*What is expected:* Make an exact copy of all the material below, apart from the pictures.

*Data provided:*
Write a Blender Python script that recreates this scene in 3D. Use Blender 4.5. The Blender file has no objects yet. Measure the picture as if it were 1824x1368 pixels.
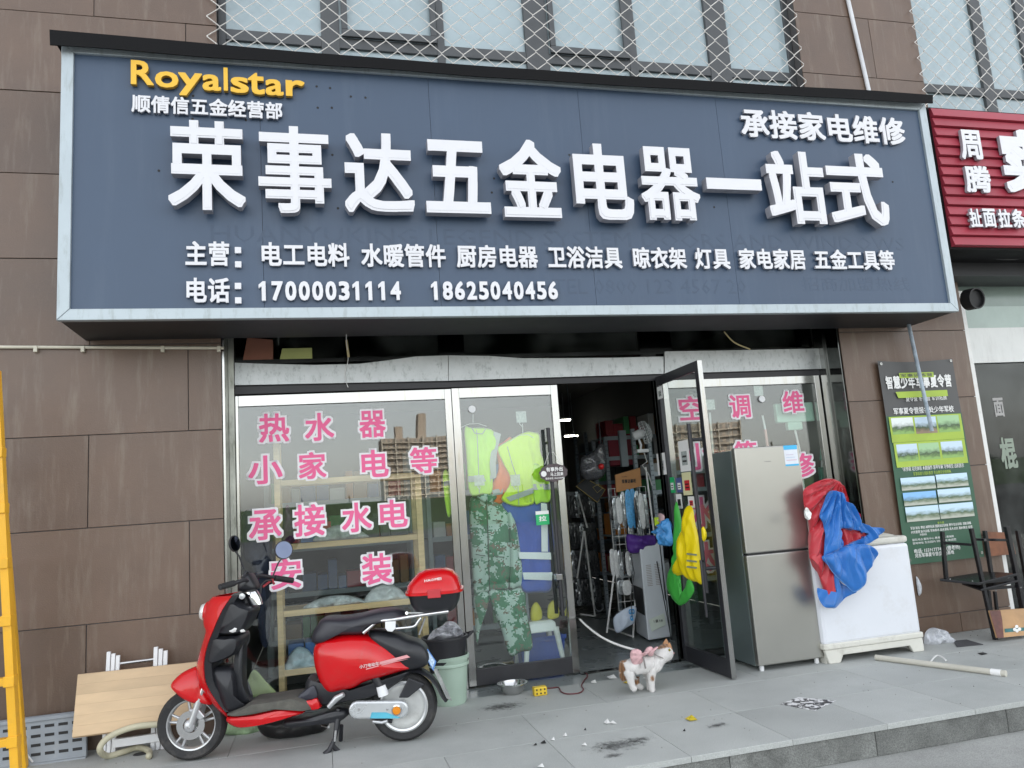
import bpy, bmesh, math, random
from mathutils import Vector, Matrix, noise
R = math.radians
random.seed(7)
SC = bpy.context.scene
COL = SC.collection
# ------------------------------------------------------------------ camera
def rotm(a, b, g):
    return Matrix.Rotation(a, 3, 'Z') @ Matrix.Rotation(b, 3, 'X') @ Matrix.Rotation(g, 3, 'Z')
CR = rotm(R(-14.547), R(98.716), R(-4.132))
CC = Vector((0, -6.2, 1.4136))
FP = 1369.0
cam_d = bpy.data.cameras.new('camera'); cam = bpy.data.objects.new('camera', cam_d)
cam_d.sensor_width = 36; cam_d.lens = FP / 1824 * 36; cam_d.clip_end = 1500; cam_d.clip_start = .05
cam.matrix_world = Matrix.Translation(CC) @ CR.to_4x4()
COL.objects.link(cam); SC.camera = cam
# ------------------------------------------------------------------ light
SUN_EL, SUN_ROT = R(36), R(18)
w = bpy.data.worlds.new('World'); SC.world = w; w.use_nodes = True
nt = w.node_tree; nt.nodes.clear()
sky = nt.nodes.new('ShaderNodeTexSky'); sky.sky_type = 'NISHITA'; sky.sun_disc = False
sky.sun_elevation = SUN_EL; sky.sun_rotation = SUN_ROT; sky.air_density = 1.2; sky.dust_density = 1.6; sky.ozone_density = 1.4
bg = nt.nodes.new('ShaderNodeBackground'); bg.inputs['Strength'].default_value = .15
wo = nt.nodes.new('ShaderNodeOutputWorld')
hz = nt.nodes.new('ShaderNodeHueSaturation'); hz.inputs['Saturation'].default_value = .20   # thin white haze over the blue
nt.links.new(sky.outputs[0], hz.inputs['Color']); nt.links.new(hz.outputs[0], bg.inputs[0]); nt.links.new(bg.outputs[0], wo.inputs[0])
sl = bpy.data.lights.new('sun', 'SUN'); sl.energy = 3.2; sl.angle = R(.6); sl.color = (1, .96, .9)
so = bpy.data.objects.new('sun', sl); COL.objects.link(so)
sd = Vector((math.sin(SUN_ROT) * math.cos(SUN_EL), math.cos(SUN_ROT) * math.cos(SUN_EL), math.sin(SUN_EL)))
so.rotation_euler = sd.to_track_quat('Z', 'Y').to_euler()
SC.view_settings.view_transform = 'Standard'; SC.view_settings.look = 'None'
SC.view_settings.exposure = 1.9; SC.view_settings.gamma = 1; SC.view_settings.use_curve_mapping = False
SC.render.engine = 'CYCLES'
SC.cycles.max_bounces = 8; SC.cycles.transparent_max_bounces = 14
# ------------------------------------------------------------------ photo ray -> place in the world
def ray(u, v): return CR @ Vector(((u - 912) / FP, -(v - 684) / FP, -1))
def P(u, v, y=0.0):
    d = ray(u, v); return CC + d * ((y - CC.y) / d.y)
def G(u, v, z=0.0):
    d = ray(u, v); return CC + d * ((z - CC.z) / d.z)
def PX(u, v, x):
    d = ray(u, v); return CC + d * ((x - CC.x) / d.x)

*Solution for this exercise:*
Write a Blender Python script that recreates this scene in 3D. Use Blender 4.5. The Blender file has no objects yet. Measure the picture as if it were 1824x1368 pixels.
import bpy, bmesh, math, random
from mathutils import Vector, Matrix, noise
R = math.radians
random.seed(7)
SC = bpy.context.scene
COL = SC.collection
# ------------------------------------------------------------------ camera
def rotm(a, b, g):
    return Matrix.Rotation(a, 3, 'Z') @ Matrix.Rotation(b, 3, 'X') @ Matrix.Rotation(g, 3, 'Z')
CR = rotm(R(-14.547), R(98.716), R(-4.132))
CC = Vector((0, -6.2, 1.4136))
FP = 1369.0
cam_d = bpy.data.cameras.new('camera'); cam = bpy.data.objects.new('camera', cam_d)
cam_d.sensor_width = 36; cam_d.lens = FP / 1824 * 36; cam_d.clip_end = 1500; cam_d.clip_start = .05
cam.matrix_world = Matrix.Translation(CC) @ CR.to_4x4()
COL.objects.link(cam); SC.camera = cam
# ------------------------------------------------------------------ light
SUN_EL, SUN_ROT = R(36), R(18)
w = bpy.data.worlds.new('World'); SC.world = w; w.use_nodes = True
nt = w.node_tree; nt.nodes.clear()
sky = nt.nodes.new('ShaderNodeTexSky'); sky.sky_type = 'NISHITA'; sky.sun_disc = False
sky.sun_elevation = SUN_EL; sky.sun_rotation = SUN_ROT; sky.air_density = 1.2; sky.dust_density = 1.6; sky.ozone_density = 1.4
bg = nt.nodes.new('ShaderNodeBackground'); bg.inputs['Strength'].default_value = .15
wo = nt.nodes.new('ShaderNodeOutputWorld')
hz = nt.nodes.new('ShaderNodeHueSaturation'); hz.inputs['Saturation'].default_value = .20   # thin white haze over the blue
nt.links.new(sky.outputs[0], hz.inputs['Color']); nt.links.new(hz.outputs[0], bg.inputs[0]); nt.links.new(bg.outputs[0], wo.inputs[0])
sl = bpy.data.lights.new('sun', 'SUN'); sl.energy = 3.2; sl.angle = R(.6); sl.color = (1, .96, .9)
so = bpy.data.objects.new('sun', sl); COL.objects.link(so)
sd = Vector((math.sin(SUN_ROT) * math.cos(SUN_EL), math.cos(SUN_ROT) * math.cos(SUN_EL), math.sin(SUN_EL)))
so.rotation_euler = sd.to_track_quat('Z', 'Y').to_euler()
SC.view_settings.view_transform = 'Standard'; SC.view_settings.look = 'None'
SC.view_settings.exposure = 1.9; SC.view_settings.gamma = 1; SC.view_settings.use_curve_mapping = False
SC.render.engine = 'CYCLES'
SC.cycles.max_bounces = 8; SC.cycles.transparent_max_bounces = 14
# ------------------------------------------------------------------ photo ray -> place in the world
def ray(u, v): return CR @ Vector(((u - 912) / FP, -(v - 684) / FP, -1))
def P(u, v, y=0.0):
    d = ray(u, v); return CC + d * ((y - CC.y) / d.y)
def G(u, v, z=0.0):
    d = ray(u, v); return CC + d * ((z - CC.z) / d.z)
def PX(u, v, x):
    d = ray(u, v); return CC + d * ((x - CC.x) / d.x)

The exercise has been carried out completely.